* start *

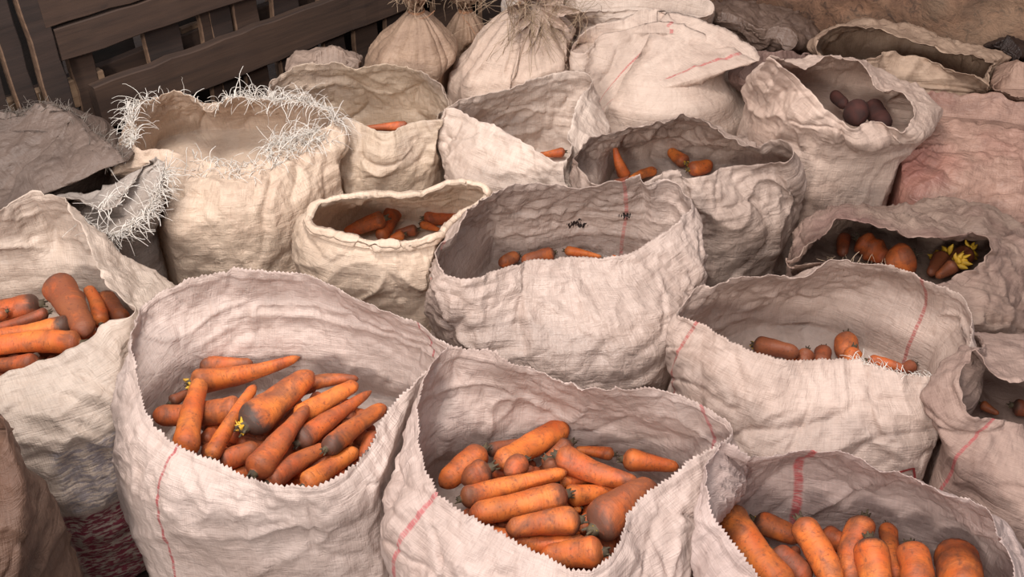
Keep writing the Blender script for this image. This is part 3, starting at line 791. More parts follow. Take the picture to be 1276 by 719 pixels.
RIMS = {
 'C': [(172,392,.60),(190,368,.62),(215,354,.64),(245,343,.655),(285,338,.66),(320,340,.665),(363,343,.665),(400,352,.66),(443,370,.65),(480,385,.64),(507,397,.63),(540,415,.62),(566,432,.61),(552,447,.60),(525,468,.59),(498,492,.585),(482,515,.58),(460,548,.57),(438,576,.565),(415,597,.56),(385,606,.56),(345,604,.56),(305,592,.56),(262,572,.56),(225,553,.56),(198,532,.57),(183,500,.58),(172,450,.59)],
 'D': [(533,579,.60),(525,535,.62),(526,496,.635),(540,460,.645),(566,436,.65),(600,440,.65),(640,453,.65),(700,480,.64),(760,490,.64),(820,490,.64),(868,503,.615),(898,526,.585),(901,543,.575),(882,560,.58),(849,579,.585),(808,607,.575),(785,630,.57),(774,645,.565),(768,675,.56),(752,698,.555),(730,711,.55),(705,705,.55),(677,691,.555),(644,676,.56),(601,653,.57),(577,635,.575),(545,610,.585)],
 'E': [(874,612,.63),(876,588,.65),(885,564,.655),(902,553,.655),(922,560,.65),(945,570,.63),(975,568,.63),(1010,563,.63),(1059,578,.62),(1106,592,.62),(1147,608,.615),(1182,618,.61),(1230,633,.60),(1245,670,.59),(1258,719,.58),(1245,790,.56),(1180,830,.55),(1080,835,.55),(1010,800,.55),(955,725,.56),(930,702,.56),(915,682,.565),(905,664,.575),(890,648,.59),(878,632,.61)],
 'F': [(848,388,.61),(860,373,.625),(870,360,.64),(887,353,.65),(913,343,.655),(940,342,.655),(973,340,.655),(1000,346,.65),(1022,340,.65),(1046,333,.655),(1092,334,.655),(1126,343,.65),(1156,352,.64),(1187,361,.635),(1202,376,.63),(1208,398,.62),(1210,422,.61),(1205,440,.60),(1193,453,.59),(1172,466,.575),(1150,466,.57),(1113,463,.57),(1089,459,.57),(1074,450,.57),(1052,449,.57),(1022,451,.57),(985,448,.575),(954,440,.58),(930,430,.59),(905,418,.60),(880,405,.60),(862,395,.605)],
 'G': [(547,335,.60),(548,308,.63),(572,285,.65),(592,262,.66),(615,242,.665),(650,231,.665),(700,228,.665),(740,226,.665),(777,226,.665),(797,219,.67),(806,227,.665),(830,224,.66),(850,237,.65),(861,255,.645),(850,268,.63),(828,287,.61),(800,305,.59),(776,318,.575),(740,320,.57),(716,318,.57),(690,323,.57),(655,326,.57),(635,333,.575),(605,342,.58),(580,346,.59),(560,342,.595)],
 'H': [(388,270,.60),(392,258,.62),(403,251,.63),(430,247,.635),(470,245,.635),(512,243,.635),(545,235,.64),(575,230,.64),(598,233,.635),(612,244,.62),(606,256,.61),(588,265,.60),(567,275,.595),(548,285,.59),(513,297,.58),(496,298,.58),(470,297,.58),(446,293,.58),(427,288,.585),(410,284,.59),(395,279,.595)],
 'I': [(727,192,.60),(736,176,.62),(755,167,.63),(768,160,.64),(787,156,.645),(806,156,.645),(829,152,.65),(845,148,.655),(861,149,.655),(886,162,.65),(912,175,.64),(941,187,.635),(955,181,.66),(968,177,.69),(980,183,.69),(979,194,.67),(955,198,.635),(930,203,.615),(902,211,.60),(883,220,.595),(864,221,.595),(848,213,.60),(832,214,.60),(810,223,.59),(790,229,.585),(760,232,.585),(742,226,.585),(733,210,.59)],
 'J': [(551,136,.63),(563,128,.645),(580,122,.65),(620,112,.655),(680,98,.66),(718,91,.665),(730,97,.66),(724,118,.64),(713,148,.61),(708,165,.595),(714,182,.585),(710,195,.58),(698,202,.575),(683,198,.58),(668,186,.59),(655,176,.60),(620,160,.615),(585,144,.63),(565,136,.635)],
 'K': [(335,104,.62),(348,96,.635),(363,88,.645),(380,82,.655),(413,79,.66),(453,83,.655),(487,80,.66),(510,83,.655),(537,100,.64),(550,110,.63),(558,130,.61),(556,148,.595),(533,153,.585),(510,154,.58),(493,163,.575),(477,168,.57),(463,160,.575),(450,153,.58),(433,146,.59),(407,143,.595),(375,138,.60),(353,129,.605),(340,116,.61)],
 'L': [(166,180,.62),(170,150,.65),(188,128,.675),(215,114,.69),(240,121,.685),(262,141,.665),(285,130,.67),(321,128,.67),(360,132,.67),(392,138,.665),(412,150,.65),(400,163,.63),(370,172,.62),(345,180,.615),(331,190,.605),(321,201,.595),(290,204,.595),(267,201,.60),(243,195,.605),(220,187,.61),(200,185,.615),(180,187,.615)],
 'B': [(-150,380,.60),(-120,310,.64),(-60,272,.67),(0,262,.68),(20,248,.69),(50,243,.69),(67,250,.685),(90,272,.67),(108,305,.65),(127,345,.63),(148,367,.615),(172,386,.60),(160,396,.585),(133,406,.575),(110,428,.57),(67,446,.57),(0,465,.57),(-60,485,.57),(-120,480,.57),(-155,440,.58)],
 'N': [(72,262,.60),(70,250,.61),(90,246,.62),(115,258,.61),(138,262,.605),(154,250,.61),(168,230,.625),(180,210,.64),(196,198,.645),(203,210,.64),(190,246,.60),(168,274,.585),(140,290,.575),(118,286,.575),(93,275,.58)],
 'M': [(-140,185,.60),(-80,160,.63),(0,143,.65),(50,137,.65),(92,138,.65),(112,160,.63),(142,184,.62),(158,202,.60),(140,190,.613),(110,167,.622),(90,145,.64),(50,143,.64),(0,149,.64),(-80,167,.62)],
 'P': [(957,70,.77),(968,75,.765),(985,90,.74),(1003,108,.71),(1015,122,.69),(1030,138,.67),(1045,149,.655),(1062,160,.64),(1070,157,.64),(1078,150,.65),(1092,151,.645),(1110,158,.64),(1125,163,.635),(1131,150,.64),(1133,135,.65),(1126,121,.66),(1112,115,.665),(1098,115,.665),(1088,110,.67),(1078,93,.69),(1065,79,.70),(1045,74,.705),(1025,77,.71),(1005,82,.72),(985,76,.74),(968,68,.765)],
 'T': [(972,324,.615),(984,314,.625),(1005,305,.63),(1034,284,.62),(1058,274,.62),(1089,279,.61),(1113,287,.605),(1144,295,.60),(1172,301,.60),(1190,295,.615),(1208,290,.62),(1228,298,.615),(1233,314,.595),(1222,326,.575),(1197,339,.56),(1178,353,.55),(1144,356,.55),(1101,350,.555),(1060,345,.565),(1030,338,.58),(1005,334,.595),(985,333,.605)],
 'U': [(1198,484,.63),(1200,462,.64),(1206,446,.65),(1214,436,.65),(1226,446,.645),(1240,463,.63),(1262,478,.62),(1300,475,.62),(1350,480,.61),(1390,510,.60),(1385,560,.57),(1330,560,.56),(1276,532,.565),(1243,521,.58),(1225,516,.59),(1210,513,.60),(1201,500,.615)],
 'O5': [(714,66,.62),(722,46,.65),(742,31,.67),(775,24,.68),(812,14,.69),(850,16,.69),(880,26,.68),(912,42,.66),(938,58,.64),(944,76,.62),(930,72,.625),(902,54,.64),(872,40,.66),(845,30,.67),(812,28,.67),(778,38,.66),(748,46,.645),(730,66,.62)],
 'Q': [(1022,62,.60),(1026,51,.615),(1045,39,.63),(1079,34,.635),(1113,39,.63),(1147,51,.62),(1182,60,.615),(1226,70,.61),(1243,84,.595),(1247,97,.58),(1236,108,.57),(1209,96,.585),(1175,80,.60),(1141,68,.61),(1106,66,.615),(1090,72,.61),(1065,74,.605),(1040,73,.60),(1027,70,.60)],
 'R': [(1128,128,.55),(1150,115,.57),(1190,112,.58),(1235,120,.58),(1285,135,.57),(1340,155,.55),(1345,180,.53),(1290,172,.53),(1240,160,.535),(1190,150,.54),(1150,148,.54)],
 'X': [(1240,108,.60),(1255,90,.62),(1280,80,.63),(1320,85,.62),(1360,110,.6),(1350,135,.58),(1300,130,.58),(1260,118,.59)],
 'O6': [(712,8,.63),(722,-8,.65),(760,-14,.67),(820,-10,.67),(868,0,.65),(884,8,.63),(875,18,.61),(840,16,.61),(780,10,.62),(730,14,.61)],
 'O4': [(640,-5,.60),(665,-30,.63),(690,-25,.63),(704,0,.60),(702,22,.57),(685,20,.57),(660,18,.57)],
 'O8': [(888,24,.56),(900,17,.575),(920,20,.575),(945,36,.56),(970,38,.555),(984,48,.54),(982,54,.53),(966,45,.545),(943,43,.55),(918,27,.565),(900,24,.565)],
 'P2': [(925,92,.56),(945,77,.59),(972,68,.59),(1000,68,.58),(1020,74,.57),(1016,80,.565),(1000,75,.575),(974,75,.58),(948,84,.59),(932,98,.555)],
 'A': [(-230,560,.68),(-170,500,.72),(-90,480,.74),(-30,492,.74),(-4,515,.73),(8,540,.715),(-10,556,.70),(-60,540,.70),(-130,560,.68),(-200,600,.66)],
 'Y': [(1230,66,.55),(1238,52,.57),(1250,43,.585),(1262,46,.58),(1272,60,.565),(1270,70,.55),(1256,60,.56),(1242,66,.55)],
 'O7': [(384,84,.53),(392,70,.55),(410,59,.565),(424,63,.56),(436,78,.54),(424,84,.53),(405,82,.53)],
}
def stripes(key, pts): return u_of(key, RIMS[key], pts)

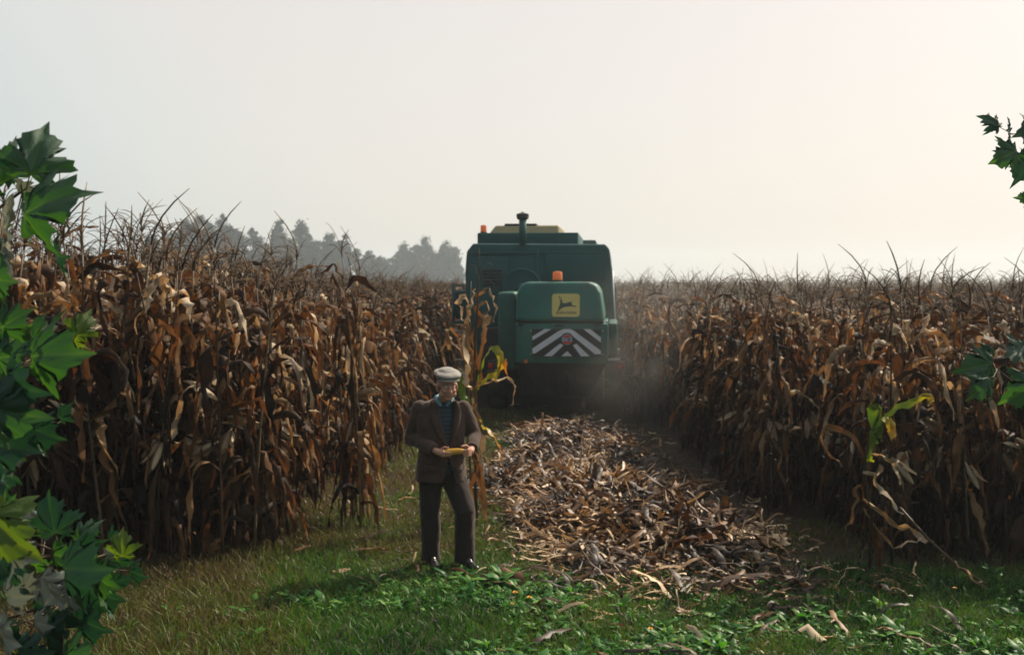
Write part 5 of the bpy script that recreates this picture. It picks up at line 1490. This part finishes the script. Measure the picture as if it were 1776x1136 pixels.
for ex, ey, yy_, z0 in ((1755, 258, YR, 2.35), (1775, 232, YR, 2.5), (1730, 640, 3.42, 1.75), (1800, 350, YR, 2.3), (1800, 640, 3.45, 1.7)):
    a = Vector((2.28, 4.15, z0)); b_ = P(ex, ey, yy_); twig(TRt, a, b_, .006, .002); rn += [a.lerp(b_, f) for f in (.5, .7, .85, 1)]
for i, (px, py, Y, ang, sz, tx, ro, kd) in enumerate(RV):
    base = maple_leaf(TRt, px, py, Y, ang, sz, tx, ro, kd, i + 3); petiole(TRt, min(rn, key=lambda q: (q - base).length), base)
for i in range(50):
    z = rng.uniform(.8, 3.7); a = rng.uniform(0, 6.28); r_ = rng.uniform(.3, .7); base = Vector((2.75 + math.cos(a) * r_, 4.1 + math.sin(a) * r_, z))
    if base.x < .53 * base.y + .06: continue
    maple_leaf(TRt, None, None, base, rng.uniform(60, 240), rng.uniform(.09, .15), rng.uniform(10, 70), rng.uniform(-30, 30), rng.choice(['green', 'dark']), i)
    petiole(TRt, Vector((2.3, 4.15, max(.3, z - .1))).lerp(base, .7), base)

# ------------------------------------------------------------------ haze and dust
def volume_mat(name, density, color, aniso, falloff=None):
    m, n, l = mat(name)
    v = n.new('ShaderNodeVolumePrincipled'); v.inputs['Color'].default_value = (*color, 1); v.inputs['Density'].default_value = density
    v.inputs['Anisotropy'].default_value = aniso
    if falloff:
        co = n.new('ShaderNodeTexCoord'); ln = n.new('ShaderNodeVectorMath'); ln.operation = 'LENGTH'; l.new(co.outputs['Object'], ln.inputs[0])
        mr = n.new('ShaderNodeMapRange'); mr.interpolation_type = 'SMOOTHSTEP'; mr.inputs[1].default_value = 1.0; mr.inputs[2].default_value = .1; mr.inputs[3].default_value = 0; mr.inputs[4].default_value = 1
        l.new(ln.outputs['Value'], mr.inputs[0])
        nz = noise_n(n, l, 2.2, 3, co.outputs['Object'])
        q = ramp(n, [(.38, (0, 0, 0)), (.68, (1, 1, 1))]); l.new(nz, q.inputs[0])
        d = math_n(n, l, 'MULTIPLY', math_n(n, l, 'MULTIPLY', mr.outputs[0], q.outputs[0]), density); l.new(d, v.inputs['Density'])
    o = n.new('ShaderNodeOutputMaterial'); l.new(v.outputs[0], o.inputs['Volume'])
    return m
def boxmesh(name, lo, hi, m):
    V = [(x, y, z) for z in (lo[2], hi[2]) for y in (lo[1], hi[1]) for x in (lo[0], hi[0])]
    return mk(name, V, [(0, 2, 3, 1), (4, 5, 7, 6), (0, 1, 5, 4), (2, 6, 7, 3), (0, 4, 6, 2), (1, 3, 7, 5)], m, smooth=False)
HZ = boxmesh('haze', (-950, -950, -1.2), (950, 950, 27), volume_mat('haze_air', 0.0010, (.82, .93, 1.0), .35))
tag(HZ, kind='stuff')
M_dustv = volume_mat('harvest_dust', .12, (.88, .86, .80), .3, True)
def dustball(c, r_, rz=0):
    bm = bmesh.new(); bmesh.ops.create_icosphere(bm, subdivisions=3, radius=1); me = bpy.data.meshes.new('dust_cloud'); bm.to_mesh(me); bm.free(); me.materials.append(M_dustv)
    o_ = obj_from('dust_cloud', me); o_.location = c; o_.scale = r_; o_.rotation_euler.z = rz; tag(o_, 'pale dust drifting behind and right of the harvester', None, None, 'stuff'); return o_
dustball((3.3, 17.2, 1.2), (3.6, 4.6, 2.1))
d2 = dustball((6.5, 24, 2.2), (7.5, 8.5, 2.6)); d2.data = d2.data.copy(); d2.data.materials[0] = volume_mat('thin_drifting_dust', .060, (.88, .87, .82), .3, True); d2['label'] = 'thin wide veil of dust drifting over the right stand'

* end *

WHAT IS ASKED: Starting with the line with "Write part 5" and ending with the line with "petiole(TRt, Vector((2.3, 4.15, max(.3, z", extract every line exactly and nothing outside that span.

PROBLEM SOLUTION:
Write part 5 of the bpy script that recreates this picture. It picks up at line 1490. This part finishes the script. Measure the picture as if it were 1776x1136 pixels.
for ex, ey, yy_, z0 in ((1755, 258, YR, 2.35), (1775, 232, YR, 2.5), (1730, 640, 3.42, 1.75), (1800, 350, YR, 2.3), (1800, 640, 3.45, 1.7)):
    a = Vector((2.28, 4.15, z0)); b_ = P(ex, ey, yy_); twig(TRt, a, b_, .006, .002); rn += [a.lerp(b_, f) for f in (.5, .7, .85, 1)]
for i, (px, py, Y, ang, sz, tx, ro, kd) in enumerate(RV):
    base = maple_leaf(TRt, px, py, Y, ang, sz, tx, ro, kd, i + 3); petiole(TRt, min(rn, key=lambda q: (q - base).length), base)
for i in range(50):
    z = rng.uniform(.8, 3.7); a = rng.uniform(0, 6.28); r_ = rng.uniform(.3, .7); base = Vector((2.75 + math.cos(a) * r_, 4.1 + math.sin(a) * r_, z))
    if base.x < .53 * base.y + .06: continue
    maple_leaf(TRt, None, None, base, rng.uniform(60, 240), rng.uniform(.09, .15), rng.uniform(10, 70), rng.uniform(-30, 30), rng.choice(['green', 'dark']), i)
    petiole(TRt, Vector((2.3, 4.15, max(.3, z - .1))).lerp(base, .7), base)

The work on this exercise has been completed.